Wednesday, December 24, 2025

My wife likes me.

Planes, Trains, and Automobiles — 2.5/5 (rewatch)

I've long not liked this movie, though I've felt wrong for it, and I can now in good faith put it behind me. To be fair, the ending is iconic! Five minutes of a great musical sound bed beneath an overwhelming sense of understanding and empathy. That five minutes can live alone, in isolation, for eternity, as a short movie unto itself. I think it's probably best viewed in that isolation! Because the preceding 90 minutes damage it. Both characters in this movie suck. Steve Martin in an obvious way: I don't like grumps, even when their grumpiness is well-founded.

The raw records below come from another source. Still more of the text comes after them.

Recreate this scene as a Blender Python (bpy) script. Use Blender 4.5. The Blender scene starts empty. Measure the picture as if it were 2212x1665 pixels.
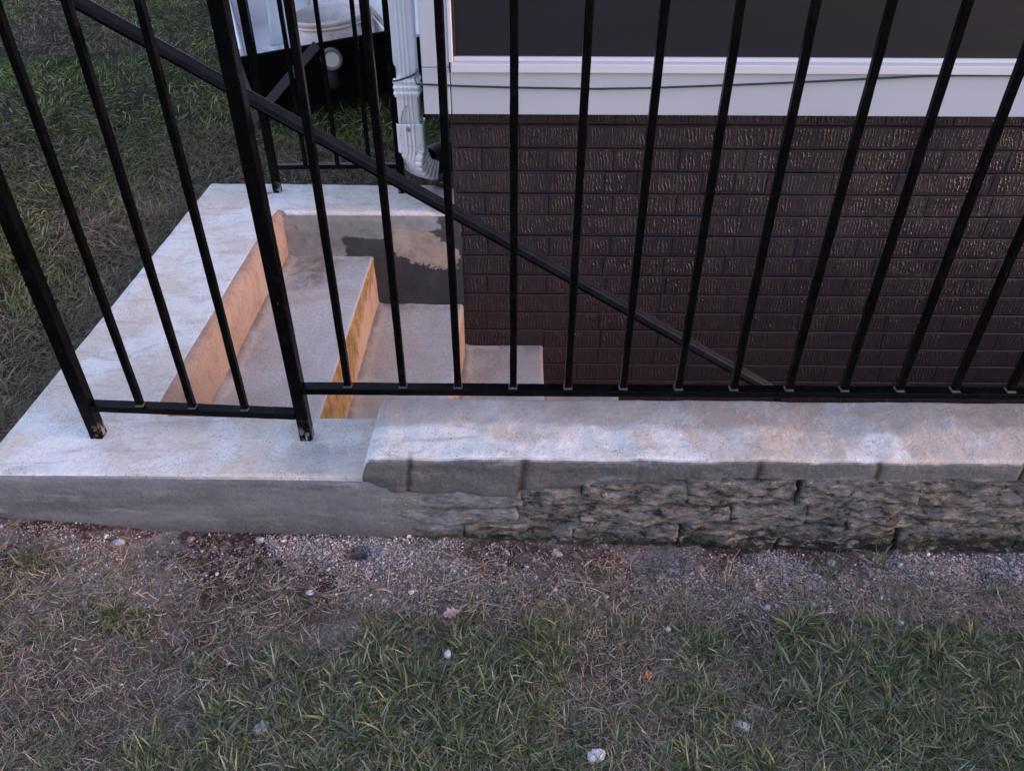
import bpy, bmesh, math, random
import numpy as np
from mathutils import Vector, Matrix

random.seed(7)
RNG = np.random.default_rng(11)
SC = bpy.context.scene
COL = SC.collection
R = math.radians

# ------------------------------------------------------------------ camera
cam_d = bpy.data.cameras.new("camera")
cam = bpy.data.objects.new("camera", cam_d)
COL.objects.link(cam)
SC.camera = cam
cam_d.sensor_width = 36.0
cam_d.lens = 36.0 * 1681.0 / 2212.0
cam_d.clip_start = 0.02
cam_d.clip_end = 500.0
_t, _p, _r = R(36.83), R(0.471), R(0.137)
fw = Vector((-math.sin(_p) * math.cos(_t), math.cos(_p) * math.cos(_t), -math.sin(_t)))
rt = Vector((math.cos(_p), math.sin(_p), 0.0))
up = rt.cross(fw)
r2 = rt * math.cos(_r) + up * math.sin(_r)
u2 = -rt * math.sin(_r) + up * math.cos(_r)
M = Matrix((r2, u2, -fw)).transposed().to_4x4()
M.translation = Vector((0, 0, 1.30))
cam.matrix_world = M

# ------------------------------------------------------------------ sky, sun, exposure
SUN_EL, SUN_AZ = R(9.0), R(6.0)      # sun low beyond the right end of the stairs, a little to the front
w = bpy.data.worlds.new("World")
SC.world = w
w.use_nodes = True
nt = w.node_tree
nt.nodes.clear()
sky = nt.nodes.new("ShaderNodeTexSky")
sky.sky_type = 'NISHITA'
sky.sun_disc = False
sky.sun_elevation = R(4.0)
sky.sun_rotation = R(90) + SUN_AZ
sky.air_density = 1.0
sky.dust_density = 1.5
sky.ozone_density = 1.6
hs = nt.nodes.new("ShaderNodeHueSaturation")
hs.inputs['Saturation'].default_value = 0.68
mx = nt.nodes.new("ShaderNodeMix")
mx.data_type = 'RGBA'
mx.blend_type = 'MULTIPLY'
mx.inputs[0].default_value = 1.0
mx.inputs[7].default_value = (0.97, 0.92, 1.13, 1)
bg = nt.nodes.new("ShaderNodeBackground")
bg.inputs['Strength'].default_value = 0.15
ow = nt.nodes.new("ShaderNodeOutputWorld")
nt.links.new(sky.outputs[0], hs.inputs['Color'])
nt.links.new(hs.outputs[0], mx.inputs[6])
nt.links.new(mx.outputs[2], bg.inputs[0])
nt.links.new(bg.outputs[0], ow.inputs[0])

sl = bpy.data.lights.new("sun", 'SUN')
sun = bpy.data.objects.new("sun", sl)
COL.objects.link(sun)
sl.energy = 0.21
sl.color = (1.0, 0.46, 0.20)
sl.angle = R(10)
sd = Vector((math.cos(SUN_EL) * math.cos(SUN_AZ), -math.cos(SUN_EL) * math.sin(SUN_AZ), math.sin(SUN_EL)))
sun.rotation_euler = sd.to_track_quat('Z', 'Y').to_euler()
sun.location = (6, -1, 3)

SC.view_settings.view_transform = 'Standard'
SC.view_settings.look = 'None'
SC.view_settings.exposure = 2.85
SC.view_settings.gamma = 1.0
SC.view_settings.use_curve_mapping = False
SC.cycles.max_bounces = 6
SC.cycles.use_denoising = True

# ------------------------------------------------------------------ noise
def _hash(ix, iy, iz, s):
    h = (ix * 374761393 + iy * 668265263 + iz * 2147483647 + s * 974634777) & 0xFFFFFFFF
    h = ((h ^ (h >> 13)) * 1274126177) & 0xFFFFFFFF
    h = (h ^ (h >> 16)) & 0xFFFFFFFF
    return h.astype(np.float64) / 4294967295.0

def vnoise(P, scale=1.0, seed=0):
    P = np.asarray(P, float) * scale
    i = np.floor(P).astype(np.int64)
    f = P - i
    f = f * f * (3 - 2 * f)
    out = 0
    for dx in (0, 1):
        for dy in (0, 1):
            for dz in (0, 1):
                wgt = (f[..., 0] if dx else 1 - f[..., 0]) * (f[..., 1] if dy else 1 - f[..., 1]) * (f[..., 2] if dz else 1 - f[..., 2])
                out = out + wgt * _hash(i[..., 0] + dx, i[..., 1] + dy, i[..., 2] + dz, seed)
    return out * 2 - 1

def fbm(P, scale=1.0, octaves=4, seed=0, gain=0.5):
    a, s, t = 1.0, 0.0, 0.0
    for o in range(octaves):
        s = s + a * vnoise(P, scale * 2 ** o, seed + o * 17)
        t += a
        a *= gain
    return s / t

def sstep(a, b, x):
    t = np.clip((x - a) / (b - a), 0, 1)
    return t * t * (3 - 2 * t)

def P3(x, y, z=0.0):
    x, y, z = np.broadcast_arrays(np.asarray(x, float), np.asarray(y, float), np.asarray(z, float))
    return np.stack([x, y, z], -1)

# ------------------------------------------------------------------ object helpers
def link(name, me, mat=None, parent=None, smooth=False):
    o = bpy.data.objects.new(name, me)
    COL.objects.link(o)
    if mat is not None:
        me.materials.append(mat)
    me.polygons.foreach_set("use_smooth", [bool(smooth)] * len(me.polygons))
    if parent is not None:
        o.parent = parent
    return o

def tag(o, label=None, cat=None, group=None, kind=None):
    if label: o['label'] = label
    if cat: o['category'] = cat
    if group: o['group'] = group
    if kind: o['kind'] = kind
    return o

def thing(name, label, cat, loc=(0, 0, 0), group=None):
    o = bpy.data.objects.new(name, None)
    COL.objects.link(o)
    o.location = loc
    o.empty_display_size = 0.05
    bpy.context.view_layer.update()
    return tag(o, label, cat, group)

def mesh_np(name, V, F, colors=None, loopcol=None):
    """V (n,3), F (m,k) int with k constant"""
    V = np.asarray(V, np.float32); F = np.asarray(F, np.int32)
    me = bpy.data.meshes.new(name)
    m, k = F.shape
    me.vertices.add(len(V)); me.vertices.foreach_set("co", V.ravel())
    me.loops.add(m * k); me.loops.foreach_set("vertex_index", F.ravel())
    me.polygons.add(m)
    me.polygons.foreach_set("loop_start", np.arange(0, m * k, k, dtype=np.int32))
    me.update(calc_edges=True)
    if colors is not None:
        ca = me.color_attributes.new("tint", 'FLOAT_COLOR', 'POINT')
        c4 = np.ones((len(V), 4), np.float32); c4[:, :3] = colors
        ca.data.foreach_set("color", c4.ravel())
    return me

def grid_faces(n, m, closed=False):
    """n stations x m profile points"""
    i = np.arange(n - 1)[:, None]; jm = m if closed else m - 1
    j = np.arange(jm)[None, :]
    j2 = (j + 1) % m
    a = i * m + j; b = i * m + j2; c = (i + 1) * m + j2; d = (i + 1) * m + j
    return np.stack([a, b, c, d], -1).reshape(-1, 4)

def sweep(name, S, mat, parent=None, closed=False, smooth=True, caps=False, flip=False):
    """S: (n,m,3) array of sections"""
    n, m = S.shape[:2]
    F = grid_faces(n, m, closed)
    if flip: F = F[:, ::-1]
    me = mesh_np(name, S.reshape(-1, 3), F)
    if caps:
        bm = bmesh.new(); bm.from_mesh(me); bm.verts.ensure_lookup_table()
        c0 = [bm.verts[i] for i in range(m)]; c1 = [bm.verts[(n - 1) * m + i] for i in range(m)]
        try:
            bm.faces.new(c0[::-1] if not flip else c0); bm.faces.new(c1 if not flip else c1[::-1])
        except ValueError: pass
        bmesh.ops.recalc_face_normals(bm, faces=bm.faces)
        bm.to_mesh(me); bm.free()
    return link(name, me, mat, parent, smooth)

def rc(o, parent):
    """keep world coordinates of a mesh written in world space when its thing stands elsewhere"""
    o.matrix_parent_inverse = parent.matrix_world.inverted()
    return o

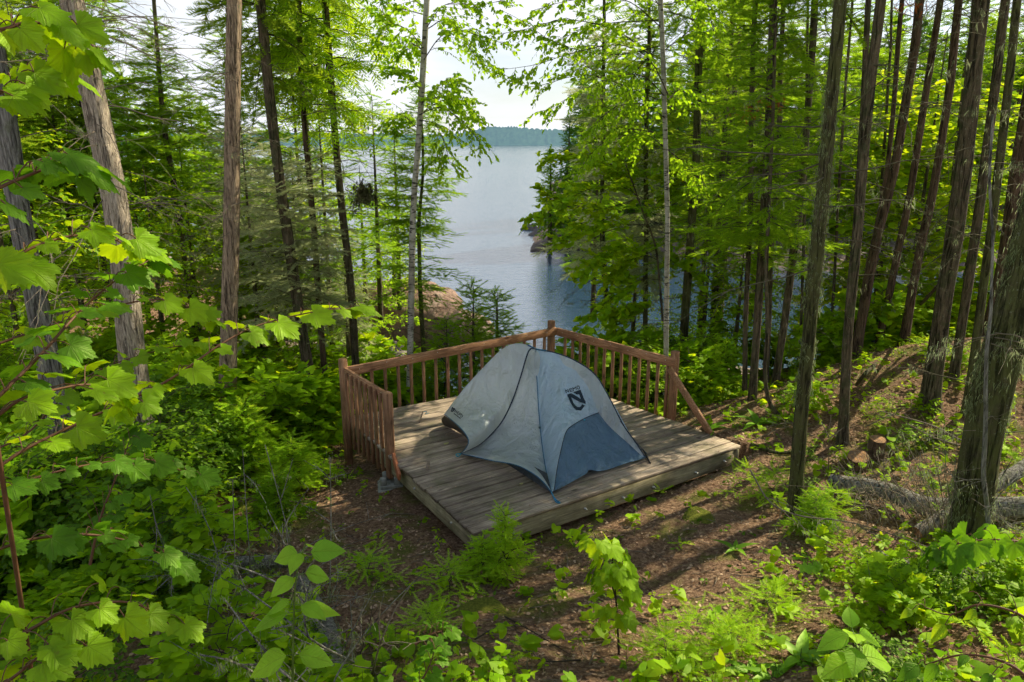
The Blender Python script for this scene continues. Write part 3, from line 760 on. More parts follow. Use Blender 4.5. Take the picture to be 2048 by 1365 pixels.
# inner tent: dark tub and body under the fly
m = M(); fl = [F1 * [1, 1, 0], R1 * [1, 1, 0], v3(FT[:2] + (FT2 - FT)[:2] * 1.0), at(889, 848, 0)]
fl = [f * [1, 1, 0] + [0, 0, .012] for f in fl]
hub2 = HUB - up3 * .14 + (FT - HUB) * .10; ftt = FT * [1, 1, 0] + up3 * .19 + sd * np.dot((FT2 - FT), sd) * .3
def strip(a0, a1, t0, t1, n=14, qm=.15):
    s = np.linspace(0, 1, n)[:, None]; rows = []
    for k in range(9):
        q = k / 8 * qm; lo = a0 + (a1 - a0) * s; hi = t0 + (t1 - t0) * s; rows.append(lo + (hi - lo) * q - up3 * .05 * math.sin(PI * q) + 0 * lo)
    return np.array(rows)
ctr = (fl[0] + fl[1] + fl[2] + fl[3]) / 4
for a0, a1, t0, t1 in ((fl[0], fl[3], hub2 + (ftt - hub2) * .0, ftt), (fl[1], fl[2], hub2, ftt)):
    V = strip(a0, a1, t0, t1); m.add(V.reshape(-1, 3), grid_faces(9, 14))
V = strip(fl[3], fl[2], ftt, ftt + (fl[2] - fl[3]) * .3, qm=.8); m.add(V.reshape(-1, 3), grid_faces(9, 14))
foot = smoothline([at(888, 851, .01), at(905, 858, .01), at(925, 868, .01), at(937, 880, .01)], 12)
part('inner_tent', m, TI, tent)
m = M(); tp = smoothline([at(889, 832, .19), at(905, 842, .20), at(925, 860, .20), at(940, 878, .22)], 12)
V = np.stack([foot + (tp - foot) * q + (foot - ctr) * .04 * math.sin(PI * q) for q in np.linspace(0, 1, 7)]); m.add(V.reshape(-1, 3), grid_faces(7, 12)); part('foot_box', m, plain('dark_brown_nylon', (.075, .065, .055), .7, .4, 9, bump=1.), tent)
def strap(P, w, mat, name, lift, n_=None):
    m = M(); V, F = tubes(P + lift, np.full(len(P), w), 6); m.add(V, F); return part(name, m, mat, tent)
strap(ZP, .009, ZIP, 'zip', nA * .006); strap(S1, .006, TRIM, 'seam', nA * .003); strap(S2, .007, ZIP, 'seam', nH * .004); strap(RG, .004, TF, 'seam', up3 * .0)
strap(HM1, .005, TRIM, 'hem', 0 * up3); strap(HM2, .005, TRIM, 'hem', 0 * up3); strap(ar + bulge_end + nH * .006, .004, ZIP, 'arch_seam', 0)
strap(np.array([HUB + (RG[3] - HUB) * 1., HUB, S2[3]]), .010, TRIM, 'ridge_trim', up3 * .003)
strap(smoothline([F1, F1 + [.0, -.02, .0], at(1112, 1000, .012), at(1121, 1006, .01), at(1112, 1004, .02), F1], 20), .006, plain('bright_blue_webbing', (.02, .22, .42), .5), 'guy_loop', 0)
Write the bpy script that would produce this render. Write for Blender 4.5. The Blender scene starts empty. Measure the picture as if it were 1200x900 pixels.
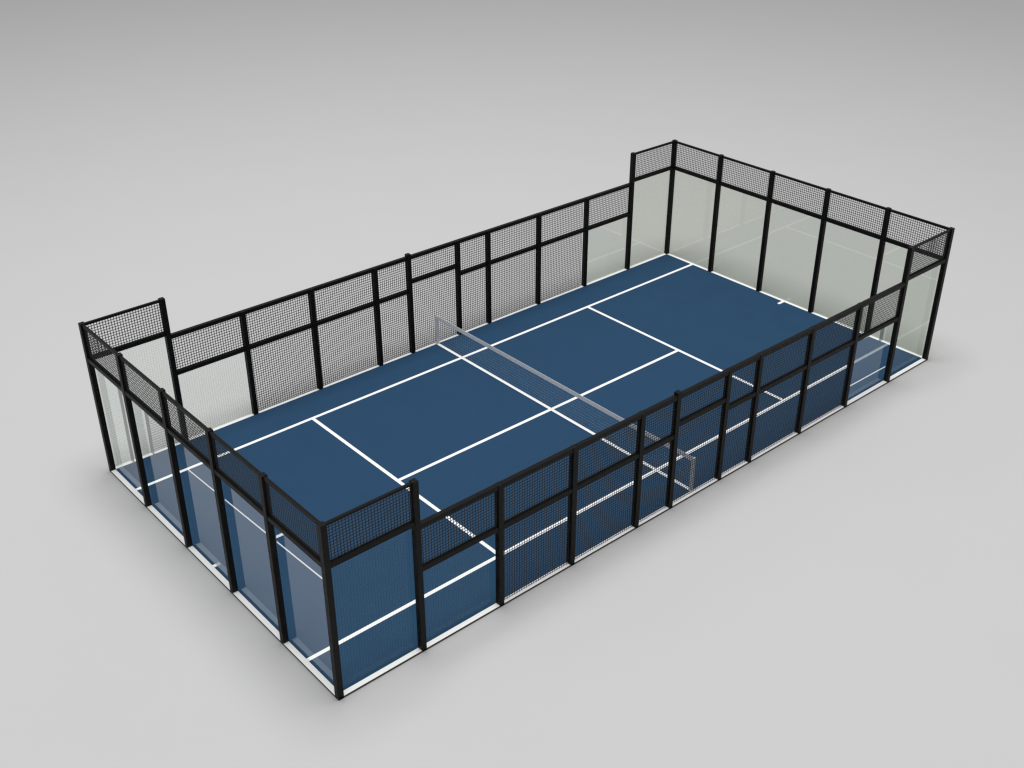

But John Candy also in an obvious way, but harder to point fingers at him because he's got a sadness and can turn that dial in his favor. The movie reminds me of the trouble I had with 'A Real Pain.' I'm not that interested in indulging in bad characters who don't have the ability to fundamentally change. This movie ends, that five minutes of emotional goodwill closes, and Neal Page and Del Griffith will return to who they are, rested after a Thanksgiving meal. That said, it feels like there's a longer movie in here. Neal's troubled relationship with his wife appears in hints, but feels like there was a larger story intended there. If I had to imagine what that was, and how that might have made this better: this movie is meant to be less about a man understanding another man's secret sadness, and more understanding how another person's love (a wife in both cases, and potentially Neal to Del and Del to Neal) can save a person and make them worthwhile. A person they don't need to change for, but want to change themselves for. In the movie, Neal's epiphany is about Del. I imagine in the longer movie, his epiphany is about himself. That's the imaginary movie, though. As it exists, I think this is a movie liked by difficult people.